N - Hoje eu me considero como o Millôr Fernandes: um cartunista sem
estilo. Fui obrigado a aprender a desenhar para que as minhas idéias de humor
ganhassem vida. Não sou um bom desenhista, meu traço é duro e compenso essa
deficiência buscando aprimorar as idéias, indo atrás de temas originais e nunca
explorados por outros artistas do traço. Acredito que a originalidade das
idéias me ajudou a superar a deficiência que tenho como desenhista. Desenvolvi
outras linguagens de humor que não precisam do traço, como as montagens
gráficas, criação de falsos anúncios e logotipos, memes e o uso da palavra,
através das máximas e de pequenos e bem humorados poemas.
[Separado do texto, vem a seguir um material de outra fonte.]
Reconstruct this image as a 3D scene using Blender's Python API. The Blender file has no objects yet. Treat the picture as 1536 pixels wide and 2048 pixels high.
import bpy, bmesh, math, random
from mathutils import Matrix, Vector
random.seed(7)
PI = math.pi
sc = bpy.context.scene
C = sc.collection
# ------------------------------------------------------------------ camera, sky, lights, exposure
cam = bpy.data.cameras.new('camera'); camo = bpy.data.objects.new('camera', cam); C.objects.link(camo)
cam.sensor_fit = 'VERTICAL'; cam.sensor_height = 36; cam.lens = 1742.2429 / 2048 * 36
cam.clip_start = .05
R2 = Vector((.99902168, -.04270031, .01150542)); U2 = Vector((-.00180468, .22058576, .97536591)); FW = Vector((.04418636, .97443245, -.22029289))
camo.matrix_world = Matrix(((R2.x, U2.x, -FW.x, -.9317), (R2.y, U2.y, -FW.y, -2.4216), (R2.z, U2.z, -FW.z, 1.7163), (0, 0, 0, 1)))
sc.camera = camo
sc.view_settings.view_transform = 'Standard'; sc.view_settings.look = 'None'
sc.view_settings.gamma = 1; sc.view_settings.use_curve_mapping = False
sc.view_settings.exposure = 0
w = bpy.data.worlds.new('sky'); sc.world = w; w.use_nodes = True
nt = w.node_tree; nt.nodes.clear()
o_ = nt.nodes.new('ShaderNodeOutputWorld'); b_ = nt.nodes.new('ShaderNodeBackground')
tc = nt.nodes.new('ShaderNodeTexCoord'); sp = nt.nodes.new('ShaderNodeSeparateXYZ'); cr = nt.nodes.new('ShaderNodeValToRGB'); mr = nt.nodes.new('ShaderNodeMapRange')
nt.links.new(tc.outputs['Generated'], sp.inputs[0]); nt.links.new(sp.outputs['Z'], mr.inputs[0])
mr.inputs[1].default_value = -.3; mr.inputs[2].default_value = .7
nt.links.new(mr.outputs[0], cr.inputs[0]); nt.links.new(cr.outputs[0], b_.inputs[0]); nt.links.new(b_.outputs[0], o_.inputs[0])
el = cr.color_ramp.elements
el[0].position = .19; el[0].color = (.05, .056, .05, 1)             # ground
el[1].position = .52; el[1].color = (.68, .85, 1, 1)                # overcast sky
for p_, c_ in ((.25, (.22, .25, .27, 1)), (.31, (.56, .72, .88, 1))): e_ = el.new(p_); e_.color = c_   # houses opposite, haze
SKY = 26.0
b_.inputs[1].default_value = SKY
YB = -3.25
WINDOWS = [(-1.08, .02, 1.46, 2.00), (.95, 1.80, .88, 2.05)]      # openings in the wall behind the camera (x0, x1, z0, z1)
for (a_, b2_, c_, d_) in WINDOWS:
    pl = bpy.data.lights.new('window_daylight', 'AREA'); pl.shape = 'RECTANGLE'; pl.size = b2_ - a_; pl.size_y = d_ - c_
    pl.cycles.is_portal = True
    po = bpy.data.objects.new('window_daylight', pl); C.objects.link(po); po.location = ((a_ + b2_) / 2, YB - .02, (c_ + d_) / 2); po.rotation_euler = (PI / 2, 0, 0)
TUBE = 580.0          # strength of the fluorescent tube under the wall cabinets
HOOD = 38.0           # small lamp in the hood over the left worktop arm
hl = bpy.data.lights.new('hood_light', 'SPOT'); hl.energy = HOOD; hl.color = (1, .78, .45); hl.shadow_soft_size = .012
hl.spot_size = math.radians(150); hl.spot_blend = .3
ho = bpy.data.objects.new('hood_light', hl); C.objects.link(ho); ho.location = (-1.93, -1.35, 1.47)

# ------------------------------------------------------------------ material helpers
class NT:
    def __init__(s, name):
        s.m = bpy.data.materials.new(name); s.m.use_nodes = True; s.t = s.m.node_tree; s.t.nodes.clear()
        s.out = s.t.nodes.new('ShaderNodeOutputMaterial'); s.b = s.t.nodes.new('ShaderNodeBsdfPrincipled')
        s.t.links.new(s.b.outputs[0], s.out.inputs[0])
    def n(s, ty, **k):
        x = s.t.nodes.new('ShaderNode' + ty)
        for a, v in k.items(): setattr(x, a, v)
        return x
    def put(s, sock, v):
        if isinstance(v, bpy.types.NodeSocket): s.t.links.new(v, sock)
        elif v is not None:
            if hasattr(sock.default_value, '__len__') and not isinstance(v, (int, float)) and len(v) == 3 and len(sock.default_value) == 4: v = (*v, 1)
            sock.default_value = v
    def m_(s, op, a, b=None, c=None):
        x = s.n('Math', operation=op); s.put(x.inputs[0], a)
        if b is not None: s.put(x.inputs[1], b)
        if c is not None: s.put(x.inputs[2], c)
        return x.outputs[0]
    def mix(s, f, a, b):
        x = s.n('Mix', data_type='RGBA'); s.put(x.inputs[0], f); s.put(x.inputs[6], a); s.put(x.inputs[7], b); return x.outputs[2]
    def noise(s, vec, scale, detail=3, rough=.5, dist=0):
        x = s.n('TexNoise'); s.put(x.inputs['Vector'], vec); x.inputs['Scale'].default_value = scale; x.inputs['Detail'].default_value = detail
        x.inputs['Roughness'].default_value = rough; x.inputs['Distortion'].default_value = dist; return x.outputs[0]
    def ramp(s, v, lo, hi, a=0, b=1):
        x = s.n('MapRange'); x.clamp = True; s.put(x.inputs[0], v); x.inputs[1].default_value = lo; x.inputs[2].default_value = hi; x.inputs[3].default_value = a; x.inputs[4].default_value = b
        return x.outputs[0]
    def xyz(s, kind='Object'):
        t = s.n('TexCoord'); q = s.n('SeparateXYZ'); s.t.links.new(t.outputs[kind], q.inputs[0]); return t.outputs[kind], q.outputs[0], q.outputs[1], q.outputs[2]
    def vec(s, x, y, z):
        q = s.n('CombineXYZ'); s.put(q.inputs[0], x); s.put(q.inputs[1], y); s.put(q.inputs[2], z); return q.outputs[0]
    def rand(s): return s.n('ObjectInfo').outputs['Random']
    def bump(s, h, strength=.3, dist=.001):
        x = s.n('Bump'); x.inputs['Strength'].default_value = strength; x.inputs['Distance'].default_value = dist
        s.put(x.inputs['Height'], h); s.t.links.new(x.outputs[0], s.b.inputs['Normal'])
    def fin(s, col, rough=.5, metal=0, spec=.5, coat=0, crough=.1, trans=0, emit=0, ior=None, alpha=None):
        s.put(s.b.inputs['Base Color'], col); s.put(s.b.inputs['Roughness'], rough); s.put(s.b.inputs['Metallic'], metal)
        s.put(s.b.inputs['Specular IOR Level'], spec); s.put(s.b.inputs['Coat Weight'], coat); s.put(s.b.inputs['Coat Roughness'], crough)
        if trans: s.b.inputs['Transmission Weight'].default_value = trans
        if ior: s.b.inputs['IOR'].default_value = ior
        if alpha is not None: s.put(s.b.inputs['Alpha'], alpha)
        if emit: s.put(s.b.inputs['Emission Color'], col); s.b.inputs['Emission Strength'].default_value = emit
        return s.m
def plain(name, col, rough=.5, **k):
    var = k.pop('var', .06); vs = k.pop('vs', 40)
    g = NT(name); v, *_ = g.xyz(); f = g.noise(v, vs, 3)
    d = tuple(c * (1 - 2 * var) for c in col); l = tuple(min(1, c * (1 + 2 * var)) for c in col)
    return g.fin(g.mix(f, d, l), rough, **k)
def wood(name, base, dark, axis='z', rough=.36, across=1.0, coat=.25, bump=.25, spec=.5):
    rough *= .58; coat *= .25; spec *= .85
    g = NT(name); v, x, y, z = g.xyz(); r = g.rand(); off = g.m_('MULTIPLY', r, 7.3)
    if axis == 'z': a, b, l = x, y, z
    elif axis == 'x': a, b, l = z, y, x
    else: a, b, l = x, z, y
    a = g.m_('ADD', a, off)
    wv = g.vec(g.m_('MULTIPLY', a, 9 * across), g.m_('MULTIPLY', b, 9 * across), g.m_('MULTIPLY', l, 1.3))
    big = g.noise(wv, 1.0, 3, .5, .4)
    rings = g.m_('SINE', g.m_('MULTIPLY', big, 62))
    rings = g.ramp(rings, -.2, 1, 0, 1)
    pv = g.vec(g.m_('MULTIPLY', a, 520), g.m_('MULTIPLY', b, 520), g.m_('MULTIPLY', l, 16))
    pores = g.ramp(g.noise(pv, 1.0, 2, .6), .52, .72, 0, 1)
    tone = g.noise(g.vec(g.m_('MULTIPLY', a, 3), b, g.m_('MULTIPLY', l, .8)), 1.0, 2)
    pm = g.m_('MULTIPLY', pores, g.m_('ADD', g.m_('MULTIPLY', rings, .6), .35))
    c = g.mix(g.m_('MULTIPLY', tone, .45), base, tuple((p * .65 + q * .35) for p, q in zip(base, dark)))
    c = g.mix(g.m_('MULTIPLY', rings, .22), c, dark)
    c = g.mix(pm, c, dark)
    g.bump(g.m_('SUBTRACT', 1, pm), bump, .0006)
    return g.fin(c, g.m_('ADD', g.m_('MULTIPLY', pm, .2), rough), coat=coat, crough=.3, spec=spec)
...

Apesar de todos os problemas, a charge
foi uma das formas de humor que mais cresceu na imprensa..
N
- Durante um longo período, a charge política teve uma grande importância nos
jornais impressos de todo o mundo. Aqui no Brasil ela sempre serviu de
referência para os historiadores que pretendem contar a verdadeira história do
Brasil. Por exemplo: Se você quiser ter uma noção clara de como era a política
aqui na Bahia no período que vai de 1970 a 2005, recomendo consultar o trabalho
do chargista Hélio Lage, que revelou de forma irônica e ferina as relações do
poder local, através de suas charges diárias, publicadas na Tribuna da Bahia.
Com
o advento das redes sociais as charges perderam espaço para os “memes”. Os
memes surgiram há poucos anos atrás na internet, num site chamado “4chan”, como
uma forma inusitada de expressão e ficaram tão populares que se tornaram memes,
isto é, algo que vira mania e se reproduz sem controle. Hoje eles dominam a
internet e em parte, substituíram as charges e os cartuns.